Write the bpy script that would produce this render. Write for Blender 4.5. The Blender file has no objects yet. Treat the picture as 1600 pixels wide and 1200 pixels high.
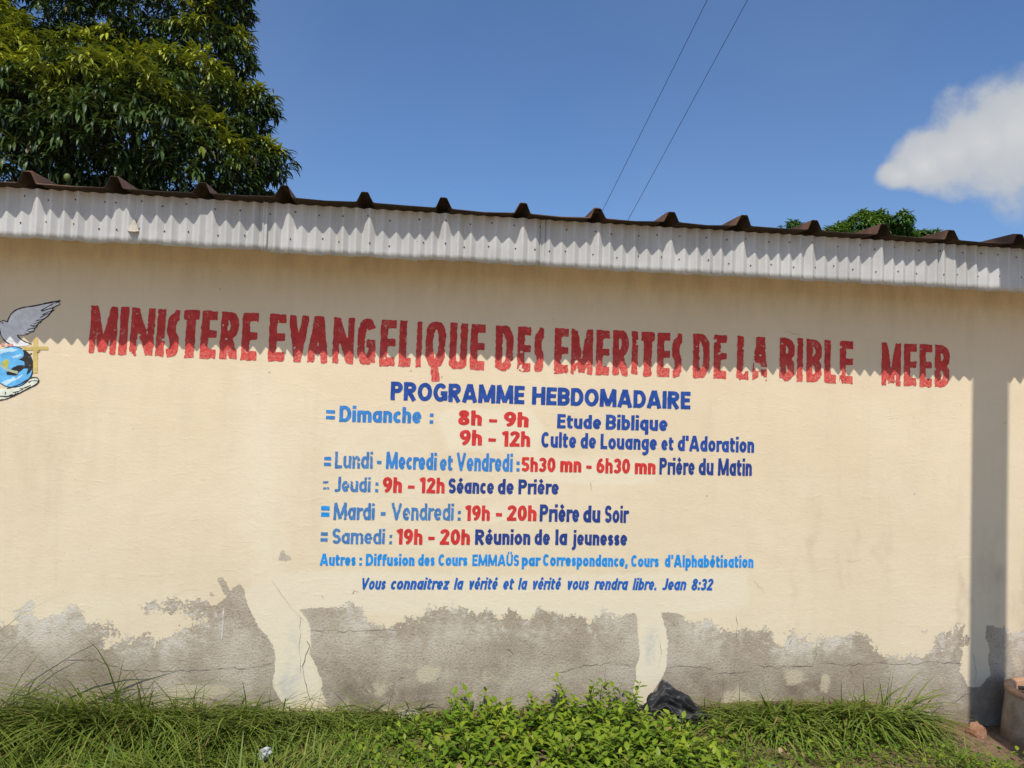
import bpy, bmesh, math, random
import numpy as np
from mathutils import Vector, Matrix

# ------------------------------------------------------------------ camera
SC = bpy.context.scene
COL = SC.collection
YAW, PITCH, ROLL = math.radians(-6.614), math.radians(1.933), math.radians(1.815)
CAM = np.array([0.0, -4.1, 1.62])
F_PX, CX, CY = 1200.0, 800.0, 600.0
def _basis():
    cy, sy = math.cos(YAW), math.sin(YAW)
    fwd = np.array([-sy*math.cos(PITCH), cy*math.cos(PITCH), math.sin(PITCH)])
    r0 = np.array([cy, sy, 0.0]); u0 = np.cross(r0, fwd)
    r = r0*math.cos(ROLL) + u0*math.sin(ROLL)
    u = -r0*math.sin(ROLL) + u0*math.cos(ROLL)
    return r, u, fwd
R_, U_, FW_ = _basis()
cam_d = bpy.data.cameras.new('camera'); cam = bpy.data.objects.new('camera', cam_d); COL.objects.link(cam)
cam_d.sensor_width = 36; cam_d.lens = 36*F_PX/1600; cam_d.clip_start = 0.05; cam_d.clip_end = 5000
cam.matrix_world = Matrix(((R_[0], U_[0], -FW_[0], CAM[0]), (R_[1], U_[1], -FW_[1], CAM[1]), (R_[2], U_[2], -FW_[2], CAM[2]), (0, 0, 0, 1)))
SC.camera = cam

# ------------------------------------------------------------------ sky, sun, exposure
SUN_EL, SUN_AZ = 58.0, -12.0        # the sun stands behind the photographer, a little to the left
world = bpy.data.worlds.new('World'); SC.world = world; world.use_nodes = True
wn = world.node_tree.nodes; wl = world.node_tree.links
wn.clear()
w_out = wn.new('ShaderNodeOutputWorld'); w_bg = wn.new('ShaderNodeBackground')
sky = wn.new('ShaderNodeTexSky'); sky.sky_type = 'NISHITA'; sky.sun_disc = False
sky.sun_elevation = math.radians(SUN_EL); sky.sun_rotation = math.radians(180 - SUN_AZ)
sky.air_density = 1.0; sky.dust_density = 1.0; sky.ozone_density = 2.0
w_bg.inputs['Strength'].default_value = 0.114
wl.new(w_bg.outputs[0], w_out.inputs[0])
sun_d = bpy.data.lights.new('sun', 'SUN'); sun = bpy.data.objects.new('sun', sun_d); COL.objects.link(sun)
sun_d.energy = 4.3; sun_d.angle = math.radians(0.53); sun_d.color = (1.0, 0.962, 0.905)
sun.rotation_euler = (math.radians(90 - SUN_EL), 0, math.radians(SUN_AZ))
sun.location = (0, -20, 30)
SC.view_settings.view_transform = 'Standard'; SC.view_settings.look = 'None'
SC.view_settings.exposure = 0.0; SC.view_settings.gamma = 1.0

def cloud_in_sky():
    # a cumulus seen in one direction of the sky
    n, l = wn, wl
    geo = n.new('ShaderNodeTexCoord')
    def direction(u, v):
        d = FW_ + R_*(u-CX)/F_PX + U_*(CY-v)/F_PX
        return d/np.linalg.norm(d)
    noi = n.new('ShaderNodeTexNoise'); noi.inputs['Scale'].default_value = 13.0; noi.inputs['Detail'].default_value = 7; noi.inputs['Roughness'].default_value = 0.56
    l.new(geo.outputs['Generated'], noi.inputs['Vector'])
    acc = None
    def m(op, a, b=None, c=None):
        x = n.new('ShaderNodeMath'); x.operation = op
        for i, q in enumerate((a, b, c)):
            if q is None: continue
            if isinstance(q, (int, float)): x.inputs[i].default_value = q
            else: l.new(q, x.inputs[i])
        return x.outputs[0]
    for (u, v, r) in ((1672, 212, 0.092), (1600, 205, 0.083), (1540, 222, 0.067), (1490, 240, 0.052), (1445, 258, 0.038), (1405, 274, 0.023), (1740, 225, 0.085)):
        vs = n.new('ShaderNodeVectorMath'); vs.operation = 'SUBTRACT'
        l.new(geo.outputs['Generated'], vs.inputs[0]); vs.inputs[1].default_value = tuple(direction(u, v))
        vs2 = n.new('ShaderNodeVectorMath'); vs2.operation = 'MULTIPLY'; l.new(vs.outputs[0], vs2.inputs[0]); vs2.inputs[1].default_value = (1, 1, 1.25)
        ln = n.new('ShaderNodeVectorMath'); ln.operation = 'LENGTH'; l.new(vs2.outputs[0], ln.inputs[0])
        d = m('SUBTRACT', 1.0, m('DIVIDE', ln.outputs['Value'], r))
        acc = d if acc is None else m('SMOOTH_MAX', acc, d, 0.25)
    dens = m('ADD', acc, m('MULTIPLY', m('SUBTRACT', noi.outputs['Fac'], 0.5), 1.55))
    mr = n.new('ShaderNodeMapRange'); mr.interpolation_type = 'SMOOTHSTEP'
    l.new(dens, mr.inputs['Value']); mr.inputs['From Min'].default_value = -0.20; mr.inputs['From Max'].default_value = 0.36
    mr.inputs['To Max'].default_value = 0.97
    # thin veils of high haze
    n2 = n.new('ShaderNodeTexNoise'); n2.inputs['Scale'].default_value = 2.2; n2.inputs['Detail'].default_value = 3
    l.new(geo.outputs['Generated'], n2.inputs['Vector'])
    veil = n.new('ShaderNodeMapRange'); l.new(n2.outputs['Fac'], veil.inputs['Value'])
    veil.inputs['From Min'].default_value = 0.45; veil.inputs['From Max'].default_value = 0.8; veil.inputs['To Max'].default_value = 0.10
    tot = m('MAXIMUM', mr.outputs[0], veil.outputs[0])
    mix = n.new('ShaderNodeMix'); mix.data_type = 'RGBA'
    tint = n.new('ShaderNodeMix'); tint.data_type = 'RGBA'; tint.blend_type = 'MULTIPLY'; tint.inputs[0].default_value = 1.0
    l.new(sky.outputs[0], tint.inputs['A']); tint.inputs['B'].default_value = (0.72, 0.92, 1.17, 1)
    l.new(tot, mix.inputs[0]); l.new(tint.outputs['Result'], mix.inputs['A'])
    cr = n.new('ShaderNodeValToRGB')
    cr.color_ramp.elements[0].color = (4.2, 4.5, 4.9, 1); cr.color_ramp.elements[1].color = (5.8, 5.85, 5.9, 1)
    l.new(m('MULTIPLY', dens, 0.9), cr.inputs[0])
    l.new(cr.outputs[0], mix.inputs['B'])
    l.new(mix.outputs['Result'], w_bg.inputs['Color'])
cloud_in_sky()

# ------------------------------------------------------------------ helpers
def wall_at(u, v, Y=0.0):
    """the point of the plane y = Y seen at photograph pixel (u, v); works on arrays"""
    u = np.asarray(u, float); v = np.asarray(v, float)
    d = FW_[:, None] + R_[:, None]*((u.ravel()-CX)/F_PX) + U_[:, None]*((CY-v.ravel())/F_PX)
    t = (Y - CAM[1])/d[1]
    p = CAM[:, None] + d*t
    return p[0].reshape(u.shape), p[2].reshape(u.shape)
def pt(u, v, Y):
    x, z = wall_at(u, v, Y); return Vector((float(x), Y, float(z)))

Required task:
Repeat the lines above, starting at the first and stopping after the line that holds "SC.camera = cam", with the pictures left out.

Written answer:
Write the bpy script that would produce this render. Write for Blender 4.5. The Blender file has no objects yet. Treat the picture as 1600 pixels wide and 1200 pixels high.
import bpy, bmesh, math, random
import numpy as np
from mathutils import Vector, Matrix

# ------------------------------------------------------------------ camera
SC = bpy.context.scene
COL = SC.collection
YAW, PITCH, ROLL = math.radians(-6.614), math.radians(1.933), math.radians(1.815)
CAM = np.array([0.0, -4.1, 1.62])
F_PX, CX, CY = 1200.0, 800.0, 600.0
def _basis():
    cy, sy = math.cos(YAW), math.sin(YAW)
    fwd = np.array([-sy*math.cos(PITCH), cy*math.cos(PITCH), math.sin(PITCH)])
    r0 = np.array([cy, sy, 0.0]); u0 = np.cross(r0, fwd)
    r = r0*math.cos(ROLL) + u0*math.sin(ROLL)
    u = -r0*math.sin(ROLL) + u0*math.cos(ROLL)
    return r, u, fwd
R_, U_, FW_ = _basis()
cam_d = bpy.data.cameras.new('camera'); cam = bpy.data.objects.new('camera', cam_d); COL.objects.link(cam)
cam_d.sensor_width = 36; cam_d.lens = 36*F_PX/1600; cam_d.clip_start = 0.05; cam_d.clip_end = 5000
cam.matrix_world = Matrix(((R_[0], U_[0], -FW_[0], CAM[0]), (R_[1], U_[1], -FW_[1], CAM[1]), (R_[2], U_[2], -FW_[2], CAM[2]), (0, 0, 0, 1)))
SC.camera = cam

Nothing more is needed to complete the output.